Investment Market: CBRE


The investment segment also shows renewed activity. According to CBRE, total major transactions over the past 12 months reached around €3 billion, about 13% higher year-on-year, despite a relatively quiet Q3 2025.

Residential complexes remain the most active category, with €1.1 billion invested — more than double last year’s figure. Retail properties also performed well, attracting €355 million, while hotel investments climbed to €510 million, supported by a strong tourism rebound. The industrial segment remained stable at €254 million (+33%), while the office market was the weakest, with total investment down to €443 million, nearly 60% lower than a year earlier.



Conclusion


Experts note that Austria’s improving market performance is driven by easing credit conditions and rising buyer confidence.
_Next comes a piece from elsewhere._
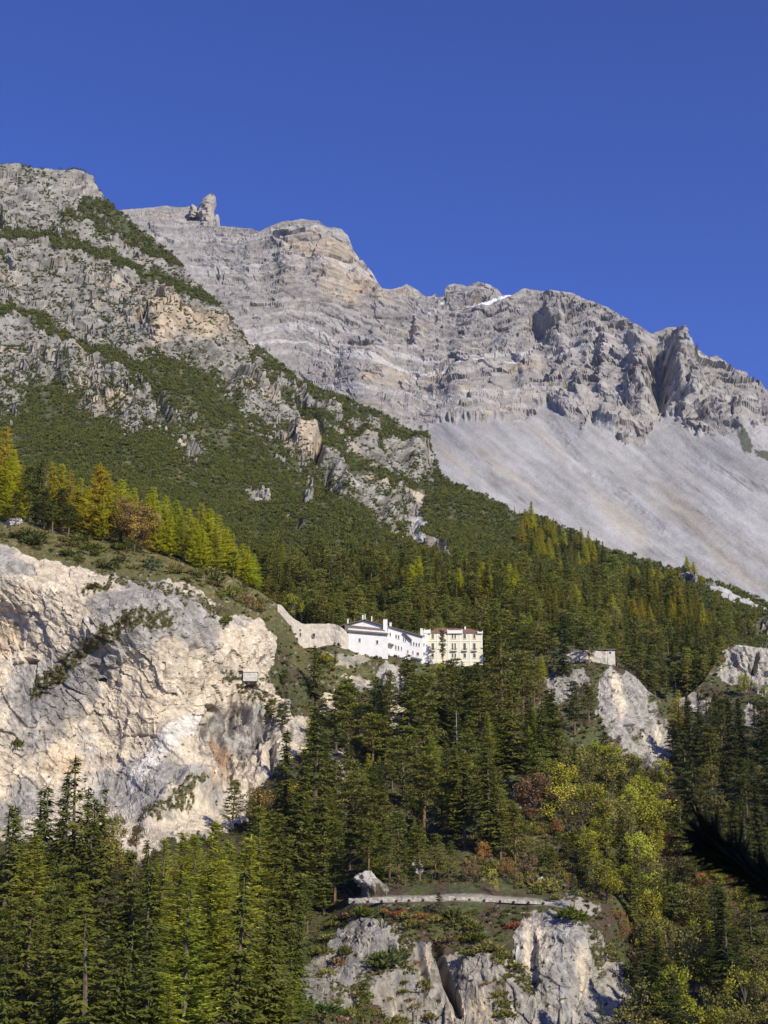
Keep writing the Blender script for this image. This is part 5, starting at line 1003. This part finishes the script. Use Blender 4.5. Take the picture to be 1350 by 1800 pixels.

However, CBRE emphasizes that large transactions are often delayed, and developers remain cautious about launching new projects — limiting the construction pipeline for 2026–2027. The market is recovering, but performance varies widely by segment and remains sensitive to capital costs.

Analysts at International
Investment
highlight that Austria remains one of Europe’s most expensive property markets. High prices, substantial taxes, increasing operating expenses, and moderate yields require careful due diligence from investors. With limited new housing supply and growing competition, project success depends on location quality, cost management, and sustainable demand, rather than overall market momentum.